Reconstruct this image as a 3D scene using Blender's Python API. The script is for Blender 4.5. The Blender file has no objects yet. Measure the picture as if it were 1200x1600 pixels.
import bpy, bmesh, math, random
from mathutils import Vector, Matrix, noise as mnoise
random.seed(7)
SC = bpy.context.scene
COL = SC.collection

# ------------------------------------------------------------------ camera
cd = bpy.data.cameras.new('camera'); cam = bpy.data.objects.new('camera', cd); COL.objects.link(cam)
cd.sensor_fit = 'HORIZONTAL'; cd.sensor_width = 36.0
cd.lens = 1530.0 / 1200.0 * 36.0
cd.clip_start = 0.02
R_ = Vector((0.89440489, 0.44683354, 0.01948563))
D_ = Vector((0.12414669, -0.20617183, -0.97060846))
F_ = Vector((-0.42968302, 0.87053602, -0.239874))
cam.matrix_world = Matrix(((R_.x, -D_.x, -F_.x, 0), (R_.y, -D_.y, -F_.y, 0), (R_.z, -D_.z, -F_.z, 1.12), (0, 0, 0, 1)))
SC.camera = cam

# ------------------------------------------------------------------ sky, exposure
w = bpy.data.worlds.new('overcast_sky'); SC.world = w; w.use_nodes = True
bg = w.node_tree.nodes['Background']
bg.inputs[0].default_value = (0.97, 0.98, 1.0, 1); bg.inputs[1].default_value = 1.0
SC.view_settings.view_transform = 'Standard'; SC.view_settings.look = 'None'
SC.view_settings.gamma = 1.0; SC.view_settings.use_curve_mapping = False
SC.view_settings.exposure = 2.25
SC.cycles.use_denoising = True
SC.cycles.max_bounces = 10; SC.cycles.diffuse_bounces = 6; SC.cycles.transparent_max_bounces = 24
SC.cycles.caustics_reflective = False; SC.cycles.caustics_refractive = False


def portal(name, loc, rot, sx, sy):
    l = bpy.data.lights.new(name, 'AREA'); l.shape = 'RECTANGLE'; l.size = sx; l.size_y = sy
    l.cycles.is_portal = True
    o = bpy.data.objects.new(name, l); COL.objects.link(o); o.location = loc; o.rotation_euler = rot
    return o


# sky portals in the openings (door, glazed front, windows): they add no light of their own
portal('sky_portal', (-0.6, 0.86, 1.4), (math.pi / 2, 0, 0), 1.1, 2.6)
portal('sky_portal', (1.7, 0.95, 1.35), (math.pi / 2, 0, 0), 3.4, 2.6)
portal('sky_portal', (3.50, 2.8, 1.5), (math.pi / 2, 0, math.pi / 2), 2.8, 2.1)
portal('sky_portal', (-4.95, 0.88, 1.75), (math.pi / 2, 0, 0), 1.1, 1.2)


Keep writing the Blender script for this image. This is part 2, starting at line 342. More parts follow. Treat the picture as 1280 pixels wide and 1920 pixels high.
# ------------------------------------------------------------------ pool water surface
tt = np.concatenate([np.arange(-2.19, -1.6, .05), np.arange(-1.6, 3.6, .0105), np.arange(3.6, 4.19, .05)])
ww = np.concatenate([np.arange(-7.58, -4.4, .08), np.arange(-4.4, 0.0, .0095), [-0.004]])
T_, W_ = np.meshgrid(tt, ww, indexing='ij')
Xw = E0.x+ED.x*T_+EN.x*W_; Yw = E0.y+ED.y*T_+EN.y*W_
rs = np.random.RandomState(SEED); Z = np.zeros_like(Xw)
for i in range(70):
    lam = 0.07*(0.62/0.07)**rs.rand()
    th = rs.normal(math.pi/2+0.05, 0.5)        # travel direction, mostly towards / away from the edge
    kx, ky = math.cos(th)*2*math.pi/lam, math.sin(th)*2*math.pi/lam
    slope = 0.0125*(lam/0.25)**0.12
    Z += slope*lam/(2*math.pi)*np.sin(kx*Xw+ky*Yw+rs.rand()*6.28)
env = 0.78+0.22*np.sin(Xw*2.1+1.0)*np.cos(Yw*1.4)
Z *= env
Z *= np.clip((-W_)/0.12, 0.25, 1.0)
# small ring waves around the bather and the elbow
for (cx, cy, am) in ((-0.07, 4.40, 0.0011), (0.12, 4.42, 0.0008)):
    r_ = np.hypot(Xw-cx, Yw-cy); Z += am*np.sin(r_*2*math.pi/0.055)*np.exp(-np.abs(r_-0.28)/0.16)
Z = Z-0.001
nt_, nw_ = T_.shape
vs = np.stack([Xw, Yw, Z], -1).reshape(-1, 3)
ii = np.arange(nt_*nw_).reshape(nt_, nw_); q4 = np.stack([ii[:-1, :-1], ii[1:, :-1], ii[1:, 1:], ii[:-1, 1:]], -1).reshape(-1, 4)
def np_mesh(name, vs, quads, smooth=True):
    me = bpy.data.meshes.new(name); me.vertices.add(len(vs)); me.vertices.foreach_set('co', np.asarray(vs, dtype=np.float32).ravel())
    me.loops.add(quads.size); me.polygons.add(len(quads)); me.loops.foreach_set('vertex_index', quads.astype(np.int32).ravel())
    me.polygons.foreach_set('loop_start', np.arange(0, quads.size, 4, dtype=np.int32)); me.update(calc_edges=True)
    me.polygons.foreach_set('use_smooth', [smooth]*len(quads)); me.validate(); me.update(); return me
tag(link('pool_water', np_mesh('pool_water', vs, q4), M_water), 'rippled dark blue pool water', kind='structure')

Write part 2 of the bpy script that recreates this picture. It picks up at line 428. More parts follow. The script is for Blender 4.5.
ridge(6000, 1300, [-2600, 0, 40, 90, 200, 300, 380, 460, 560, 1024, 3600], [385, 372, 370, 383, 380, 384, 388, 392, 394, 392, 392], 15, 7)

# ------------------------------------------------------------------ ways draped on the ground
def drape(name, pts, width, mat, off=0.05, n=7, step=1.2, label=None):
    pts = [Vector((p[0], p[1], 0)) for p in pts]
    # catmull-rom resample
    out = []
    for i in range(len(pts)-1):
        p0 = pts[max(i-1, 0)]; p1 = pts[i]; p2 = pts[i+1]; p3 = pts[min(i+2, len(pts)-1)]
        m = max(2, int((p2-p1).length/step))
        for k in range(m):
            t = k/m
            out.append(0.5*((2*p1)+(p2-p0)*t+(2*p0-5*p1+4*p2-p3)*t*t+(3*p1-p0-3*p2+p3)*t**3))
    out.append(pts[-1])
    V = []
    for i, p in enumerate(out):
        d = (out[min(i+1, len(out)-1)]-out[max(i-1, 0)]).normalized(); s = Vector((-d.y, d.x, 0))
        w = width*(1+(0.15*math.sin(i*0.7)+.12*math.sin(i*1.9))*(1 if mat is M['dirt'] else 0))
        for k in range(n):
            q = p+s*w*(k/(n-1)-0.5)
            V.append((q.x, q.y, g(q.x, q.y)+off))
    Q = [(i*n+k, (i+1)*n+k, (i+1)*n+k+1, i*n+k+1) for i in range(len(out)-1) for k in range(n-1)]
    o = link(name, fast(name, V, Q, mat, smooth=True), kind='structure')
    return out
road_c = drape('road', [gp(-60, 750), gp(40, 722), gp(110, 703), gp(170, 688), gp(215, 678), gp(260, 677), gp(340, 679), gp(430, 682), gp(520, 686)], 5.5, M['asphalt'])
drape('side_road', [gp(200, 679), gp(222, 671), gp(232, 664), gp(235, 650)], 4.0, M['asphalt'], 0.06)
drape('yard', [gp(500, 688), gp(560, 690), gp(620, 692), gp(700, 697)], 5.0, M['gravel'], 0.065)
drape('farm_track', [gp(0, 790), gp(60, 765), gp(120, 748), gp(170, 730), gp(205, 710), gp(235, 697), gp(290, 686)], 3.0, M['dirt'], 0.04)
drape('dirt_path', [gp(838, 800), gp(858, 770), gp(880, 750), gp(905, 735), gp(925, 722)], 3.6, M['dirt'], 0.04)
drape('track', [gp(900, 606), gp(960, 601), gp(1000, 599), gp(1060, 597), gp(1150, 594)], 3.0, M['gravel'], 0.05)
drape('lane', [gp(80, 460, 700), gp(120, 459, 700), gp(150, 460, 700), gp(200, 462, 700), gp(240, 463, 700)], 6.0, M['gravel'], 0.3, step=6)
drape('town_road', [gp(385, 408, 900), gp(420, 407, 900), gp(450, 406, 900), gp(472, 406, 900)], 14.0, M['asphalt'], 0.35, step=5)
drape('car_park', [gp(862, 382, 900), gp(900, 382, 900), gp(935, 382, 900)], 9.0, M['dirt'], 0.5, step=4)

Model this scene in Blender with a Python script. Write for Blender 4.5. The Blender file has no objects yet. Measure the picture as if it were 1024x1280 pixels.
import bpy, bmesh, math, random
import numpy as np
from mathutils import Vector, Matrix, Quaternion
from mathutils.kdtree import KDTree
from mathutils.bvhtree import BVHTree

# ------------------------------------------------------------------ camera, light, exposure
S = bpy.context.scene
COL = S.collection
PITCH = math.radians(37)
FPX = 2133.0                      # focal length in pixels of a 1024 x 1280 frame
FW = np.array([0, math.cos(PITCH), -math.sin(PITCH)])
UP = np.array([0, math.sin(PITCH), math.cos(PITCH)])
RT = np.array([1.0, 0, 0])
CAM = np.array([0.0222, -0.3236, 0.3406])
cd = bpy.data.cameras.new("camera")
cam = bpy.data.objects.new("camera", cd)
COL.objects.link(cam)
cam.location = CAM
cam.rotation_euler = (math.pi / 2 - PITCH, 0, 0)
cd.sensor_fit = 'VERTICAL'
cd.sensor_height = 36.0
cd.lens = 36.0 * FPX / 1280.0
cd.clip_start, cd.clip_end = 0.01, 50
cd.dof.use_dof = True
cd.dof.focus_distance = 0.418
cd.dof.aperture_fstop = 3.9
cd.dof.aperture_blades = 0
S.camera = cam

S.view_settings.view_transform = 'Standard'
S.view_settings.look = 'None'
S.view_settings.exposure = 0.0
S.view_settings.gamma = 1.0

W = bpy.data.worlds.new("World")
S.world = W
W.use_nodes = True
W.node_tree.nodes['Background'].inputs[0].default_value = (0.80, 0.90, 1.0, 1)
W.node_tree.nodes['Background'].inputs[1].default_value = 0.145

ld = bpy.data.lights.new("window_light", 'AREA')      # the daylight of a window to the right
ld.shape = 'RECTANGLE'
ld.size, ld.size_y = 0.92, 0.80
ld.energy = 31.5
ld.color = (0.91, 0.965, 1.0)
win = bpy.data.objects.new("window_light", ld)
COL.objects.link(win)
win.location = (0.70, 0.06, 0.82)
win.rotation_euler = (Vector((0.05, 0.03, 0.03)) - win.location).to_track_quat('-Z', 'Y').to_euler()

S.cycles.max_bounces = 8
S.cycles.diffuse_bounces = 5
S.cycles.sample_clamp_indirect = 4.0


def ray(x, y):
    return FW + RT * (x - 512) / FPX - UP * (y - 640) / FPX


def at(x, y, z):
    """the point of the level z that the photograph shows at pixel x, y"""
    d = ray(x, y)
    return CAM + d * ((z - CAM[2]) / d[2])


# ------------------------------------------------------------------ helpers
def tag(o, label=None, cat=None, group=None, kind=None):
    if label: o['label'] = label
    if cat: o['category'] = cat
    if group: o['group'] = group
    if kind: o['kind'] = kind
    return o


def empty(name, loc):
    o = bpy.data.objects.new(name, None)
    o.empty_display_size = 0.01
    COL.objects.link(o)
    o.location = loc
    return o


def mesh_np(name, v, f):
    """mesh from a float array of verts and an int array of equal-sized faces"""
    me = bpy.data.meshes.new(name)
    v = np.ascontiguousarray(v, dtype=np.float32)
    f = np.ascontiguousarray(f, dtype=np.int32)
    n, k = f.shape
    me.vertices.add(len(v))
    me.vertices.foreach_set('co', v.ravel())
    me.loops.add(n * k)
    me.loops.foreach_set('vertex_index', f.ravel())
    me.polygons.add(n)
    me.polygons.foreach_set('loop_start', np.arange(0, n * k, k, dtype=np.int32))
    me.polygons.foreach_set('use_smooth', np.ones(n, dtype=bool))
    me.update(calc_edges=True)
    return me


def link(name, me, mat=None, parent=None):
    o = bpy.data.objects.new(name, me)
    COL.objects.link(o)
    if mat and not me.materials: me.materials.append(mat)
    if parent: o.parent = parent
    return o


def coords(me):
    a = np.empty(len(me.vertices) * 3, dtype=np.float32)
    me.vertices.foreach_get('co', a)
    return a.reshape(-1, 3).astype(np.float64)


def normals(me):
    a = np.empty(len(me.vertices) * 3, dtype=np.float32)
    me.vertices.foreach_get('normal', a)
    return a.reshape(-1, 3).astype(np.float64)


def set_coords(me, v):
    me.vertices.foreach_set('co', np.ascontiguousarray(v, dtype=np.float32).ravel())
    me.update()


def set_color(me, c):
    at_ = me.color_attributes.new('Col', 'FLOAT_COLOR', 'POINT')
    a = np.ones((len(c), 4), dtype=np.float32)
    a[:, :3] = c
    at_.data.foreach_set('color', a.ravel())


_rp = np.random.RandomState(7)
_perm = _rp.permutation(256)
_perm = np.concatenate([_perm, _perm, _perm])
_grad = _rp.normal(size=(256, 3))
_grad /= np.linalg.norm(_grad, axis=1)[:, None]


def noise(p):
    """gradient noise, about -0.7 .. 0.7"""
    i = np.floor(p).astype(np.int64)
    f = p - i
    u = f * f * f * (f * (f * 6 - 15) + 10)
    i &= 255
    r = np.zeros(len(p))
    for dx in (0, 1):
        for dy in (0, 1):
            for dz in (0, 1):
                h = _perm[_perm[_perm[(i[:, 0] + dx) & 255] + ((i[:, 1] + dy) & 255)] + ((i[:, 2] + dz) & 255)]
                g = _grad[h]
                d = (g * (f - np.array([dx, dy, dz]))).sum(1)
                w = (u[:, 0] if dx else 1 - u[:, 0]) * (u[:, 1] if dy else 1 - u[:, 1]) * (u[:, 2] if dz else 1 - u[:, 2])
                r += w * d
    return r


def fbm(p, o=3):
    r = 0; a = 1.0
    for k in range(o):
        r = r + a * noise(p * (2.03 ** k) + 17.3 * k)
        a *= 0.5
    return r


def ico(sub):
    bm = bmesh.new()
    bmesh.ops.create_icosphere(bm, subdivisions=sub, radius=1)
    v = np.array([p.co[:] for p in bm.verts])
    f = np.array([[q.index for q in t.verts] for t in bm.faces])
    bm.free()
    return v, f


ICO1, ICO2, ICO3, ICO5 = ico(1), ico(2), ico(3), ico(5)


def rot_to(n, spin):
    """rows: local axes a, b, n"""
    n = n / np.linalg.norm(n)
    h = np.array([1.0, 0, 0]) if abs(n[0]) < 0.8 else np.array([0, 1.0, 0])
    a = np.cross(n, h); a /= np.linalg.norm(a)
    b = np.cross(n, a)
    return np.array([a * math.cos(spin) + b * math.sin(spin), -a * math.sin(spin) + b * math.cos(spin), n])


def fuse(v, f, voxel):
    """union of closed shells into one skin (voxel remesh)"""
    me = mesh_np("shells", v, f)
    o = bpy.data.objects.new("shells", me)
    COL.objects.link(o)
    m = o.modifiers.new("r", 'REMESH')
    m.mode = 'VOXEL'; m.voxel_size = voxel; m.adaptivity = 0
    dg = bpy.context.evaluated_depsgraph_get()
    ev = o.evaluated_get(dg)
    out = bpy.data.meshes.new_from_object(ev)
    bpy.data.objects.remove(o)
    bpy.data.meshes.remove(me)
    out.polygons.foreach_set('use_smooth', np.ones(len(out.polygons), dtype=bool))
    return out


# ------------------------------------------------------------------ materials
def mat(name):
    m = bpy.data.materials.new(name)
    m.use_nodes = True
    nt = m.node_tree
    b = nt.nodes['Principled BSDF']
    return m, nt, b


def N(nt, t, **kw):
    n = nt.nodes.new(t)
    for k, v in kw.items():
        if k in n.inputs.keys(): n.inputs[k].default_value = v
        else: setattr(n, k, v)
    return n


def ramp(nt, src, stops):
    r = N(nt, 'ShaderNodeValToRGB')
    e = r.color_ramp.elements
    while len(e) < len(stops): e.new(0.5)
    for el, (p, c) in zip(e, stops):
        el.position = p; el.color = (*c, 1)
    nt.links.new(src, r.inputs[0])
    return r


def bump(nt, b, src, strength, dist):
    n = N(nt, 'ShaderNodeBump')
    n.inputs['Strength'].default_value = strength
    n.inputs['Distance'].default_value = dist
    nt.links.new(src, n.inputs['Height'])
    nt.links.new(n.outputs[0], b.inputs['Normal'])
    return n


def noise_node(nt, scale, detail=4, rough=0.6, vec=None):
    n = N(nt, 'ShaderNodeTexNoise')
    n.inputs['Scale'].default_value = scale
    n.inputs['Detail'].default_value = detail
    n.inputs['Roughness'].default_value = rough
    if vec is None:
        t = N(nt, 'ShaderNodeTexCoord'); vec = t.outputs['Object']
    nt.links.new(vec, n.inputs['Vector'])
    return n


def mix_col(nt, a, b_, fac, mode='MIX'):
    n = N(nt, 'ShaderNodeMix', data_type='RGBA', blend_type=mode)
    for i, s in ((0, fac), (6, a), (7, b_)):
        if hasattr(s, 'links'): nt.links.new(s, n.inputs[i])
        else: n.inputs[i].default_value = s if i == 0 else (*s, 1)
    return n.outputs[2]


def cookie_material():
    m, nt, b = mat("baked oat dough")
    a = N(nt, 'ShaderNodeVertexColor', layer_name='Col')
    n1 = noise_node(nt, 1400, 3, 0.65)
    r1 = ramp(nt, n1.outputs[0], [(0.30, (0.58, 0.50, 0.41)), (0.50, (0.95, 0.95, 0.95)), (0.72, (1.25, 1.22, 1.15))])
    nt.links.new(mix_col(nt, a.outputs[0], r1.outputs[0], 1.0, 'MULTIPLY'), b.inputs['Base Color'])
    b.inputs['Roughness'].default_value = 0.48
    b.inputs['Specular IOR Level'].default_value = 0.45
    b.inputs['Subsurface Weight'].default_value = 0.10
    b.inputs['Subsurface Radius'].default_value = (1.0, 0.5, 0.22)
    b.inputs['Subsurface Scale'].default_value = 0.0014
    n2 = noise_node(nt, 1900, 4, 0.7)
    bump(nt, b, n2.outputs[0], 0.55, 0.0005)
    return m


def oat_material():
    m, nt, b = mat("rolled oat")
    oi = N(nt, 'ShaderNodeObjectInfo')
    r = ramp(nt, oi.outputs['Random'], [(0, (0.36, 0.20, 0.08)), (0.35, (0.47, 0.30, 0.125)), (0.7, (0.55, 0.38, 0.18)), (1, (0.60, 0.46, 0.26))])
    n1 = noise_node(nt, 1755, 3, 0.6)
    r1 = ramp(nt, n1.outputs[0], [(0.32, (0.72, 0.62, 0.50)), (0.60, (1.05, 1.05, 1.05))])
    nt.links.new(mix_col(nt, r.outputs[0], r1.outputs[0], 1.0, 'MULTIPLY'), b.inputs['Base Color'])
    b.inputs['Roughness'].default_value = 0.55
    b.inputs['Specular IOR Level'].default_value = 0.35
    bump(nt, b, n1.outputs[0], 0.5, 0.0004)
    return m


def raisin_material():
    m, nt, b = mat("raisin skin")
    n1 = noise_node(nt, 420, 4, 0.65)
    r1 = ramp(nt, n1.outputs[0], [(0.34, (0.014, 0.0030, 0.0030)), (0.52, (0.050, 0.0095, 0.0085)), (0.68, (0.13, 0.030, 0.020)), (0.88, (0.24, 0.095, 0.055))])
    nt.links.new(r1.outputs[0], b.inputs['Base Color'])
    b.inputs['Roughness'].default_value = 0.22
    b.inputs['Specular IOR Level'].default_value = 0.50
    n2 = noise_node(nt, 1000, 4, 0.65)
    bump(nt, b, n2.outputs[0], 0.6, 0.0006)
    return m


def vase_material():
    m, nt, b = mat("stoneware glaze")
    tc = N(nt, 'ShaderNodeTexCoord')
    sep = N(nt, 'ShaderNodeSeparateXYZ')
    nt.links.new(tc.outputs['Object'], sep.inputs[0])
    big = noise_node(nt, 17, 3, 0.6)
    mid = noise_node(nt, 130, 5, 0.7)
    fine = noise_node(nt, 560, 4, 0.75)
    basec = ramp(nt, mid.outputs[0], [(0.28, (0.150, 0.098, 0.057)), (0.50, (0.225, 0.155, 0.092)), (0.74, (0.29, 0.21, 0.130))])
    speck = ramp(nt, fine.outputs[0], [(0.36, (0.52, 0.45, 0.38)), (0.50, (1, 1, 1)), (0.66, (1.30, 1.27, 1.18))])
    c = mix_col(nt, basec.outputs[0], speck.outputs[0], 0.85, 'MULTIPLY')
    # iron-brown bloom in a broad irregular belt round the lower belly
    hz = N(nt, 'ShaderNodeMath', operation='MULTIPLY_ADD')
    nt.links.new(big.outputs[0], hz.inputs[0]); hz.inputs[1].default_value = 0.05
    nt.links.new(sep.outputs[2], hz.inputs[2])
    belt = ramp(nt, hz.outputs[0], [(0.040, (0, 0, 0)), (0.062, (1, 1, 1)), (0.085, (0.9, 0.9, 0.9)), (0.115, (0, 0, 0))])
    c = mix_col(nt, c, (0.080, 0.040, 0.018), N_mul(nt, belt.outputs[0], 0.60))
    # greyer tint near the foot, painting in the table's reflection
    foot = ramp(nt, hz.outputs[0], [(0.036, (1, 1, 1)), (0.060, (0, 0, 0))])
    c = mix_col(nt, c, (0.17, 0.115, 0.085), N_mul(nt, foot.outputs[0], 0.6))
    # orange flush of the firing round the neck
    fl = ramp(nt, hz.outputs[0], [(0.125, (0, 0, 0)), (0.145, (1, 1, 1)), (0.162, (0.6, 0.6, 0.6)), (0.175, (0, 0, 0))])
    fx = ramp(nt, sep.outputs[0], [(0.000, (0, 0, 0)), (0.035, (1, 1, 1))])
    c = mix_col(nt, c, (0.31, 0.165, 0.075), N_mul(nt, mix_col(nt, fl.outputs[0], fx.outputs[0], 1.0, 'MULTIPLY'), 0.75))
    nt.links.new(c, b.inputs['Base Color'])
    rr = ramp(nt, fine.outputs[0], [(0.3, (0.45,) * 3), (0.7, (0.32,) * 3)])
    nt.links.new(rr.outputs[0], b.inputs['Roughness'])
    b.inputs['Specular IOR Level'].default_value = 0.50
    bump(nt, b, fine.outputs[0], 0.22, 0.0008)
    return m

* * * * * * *

Using the entries above, extract exactly the span from the line with "Write part 2" to the line with "392], 15, 7)", both lines included; leave out everything else.

Write part 2 of the bpy script that recreates this picture. It picks up at line 428. More parts follow. The script is for Blender 4.5.
ridge(6000, 1300, [-2600, 0, 40, 90, 200, 300, 380, 460, 560, 1024, 3600], [385, 372, 370, 383, 380, 384, 388, 392, 394, 392, 392], 15, 7)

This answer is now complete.